Em entrevistas, o autor costumava dizer que não gostava de planejar muito os caminhos de sua ficção. Em 2008, quando participou da Festa Literária de Paraty, em mesa compartilhada com a cineasta argentina Lucrécia Martel, Noll comentou sobre seu processo de criação.

— Eu não escrevo com uma programação. Deixo que os cavalos mentais me arrastem. Me deixo levar e, só depois, me torno um obsessivo pela limpeza do texto — disse ele. — Mas eu não sou um sujeito naturalista.

Era, sim, um autor interessado em explorar o inconsciente. Tanto que se dizia muito influenciado por Nelson Rodrigues — escritor que, em sua percepção, foi incomparável em tratar do inconsciente do homem médio. A solidão e a perda de sentido eram temas recorrentes em suas obras.

Na época de sua participação na Flip, ele havia acabado de lançar "Acenos e afagos" (Record), considerado pelo crítico José Castello "o mais forte e, por isso, o mais desprezado livro de Noll". Na trama, um homem decide abandonar a vida monótona e se jogar no que ele próprio define como "uma epopeia libidinal", ao perceber que está envolvido emocionalmente com um amigo engenheiro.

NO CINEMA E NO TEATRO

"Alguma coisa urgentemente", conto presente no livro de estreia de Noll, foi adaptado para o cinema. Dirigido por Murillo Salles com o nome "Nunca fomos tão felizes", estreou em 1984. "Harmada" também foi para as telas pelas mãos de Maurice Capovilla, em 2003, e, por último, "Hotel Atlântico", em 2009, com direção de Suzana Amaral.

Para o teatro, Noll escreveu "Quero sim", levada aos palcos por Marcos Barreto.

Na época do lançamento de "Harmada" nos cinemas, Noll detalhou sua relação com a linguagem cinematográfica em entrevista ao GLOBO:

— Acho que sou cinematográfico, uma vez que os meus livros apresentam o olhar como o núcleo da ação. Há mais uma coreografia do que propriamente uma ação visando a um determinado desfecho. Não existe no que faço, propriamente, uma ação de causa-efeito. Meus protagonistas sofrem golfadas do acaso. É uma coreografia para desenhar a rejeição ou sedução entre os personagens.

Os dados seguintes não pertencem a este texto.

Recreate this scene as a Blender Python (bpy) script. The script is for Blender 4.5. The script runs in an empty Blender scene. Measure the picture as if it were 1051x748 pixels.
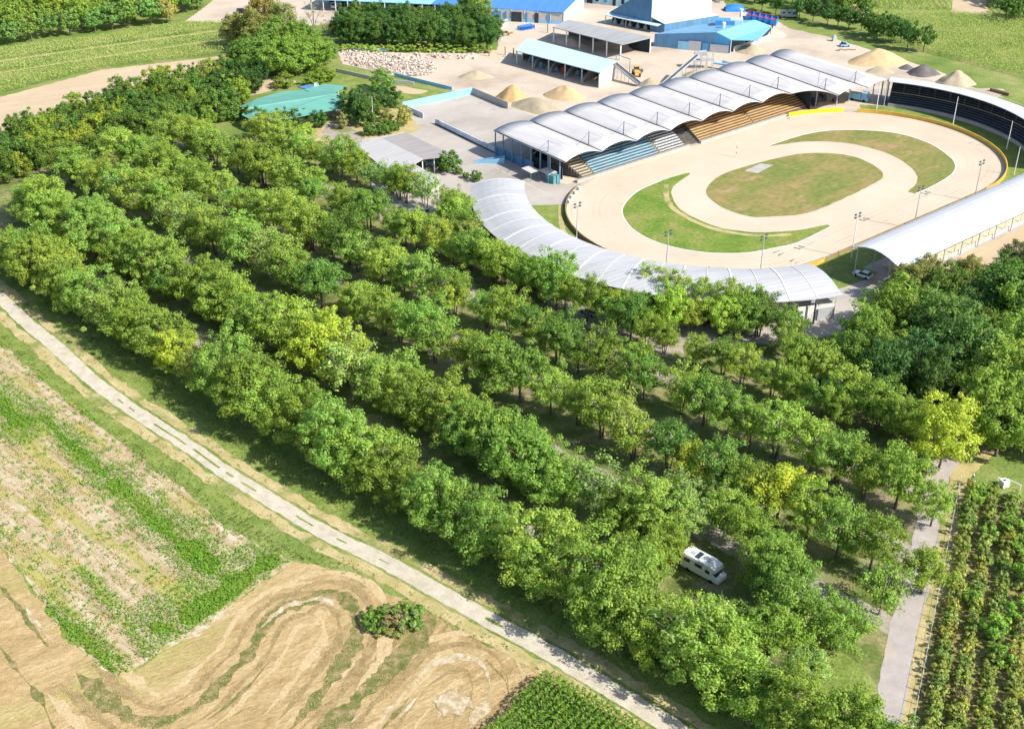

Na época, confessou também não ter vontade de explorar a tecnologia a ponto de mudar sua rotina — "prefiro estar numa sala escura de cinema ou lendo poesia" — e celebrou o fato de sua obra ter boa recepção na academia:

— Já devo ter recebido perto de 50 dissertações e teses de mestrado e doutorado sobre o meu trabalho! Algumas já publicadas em livros, tanto aqui no Brasil quanto nos Estados Unidos e na Inglaterra. Algumas excelentes, que ampliam o diálogo entre esses leitores superempenhados com o que eu propus como texto. Posso querer mais da literatura?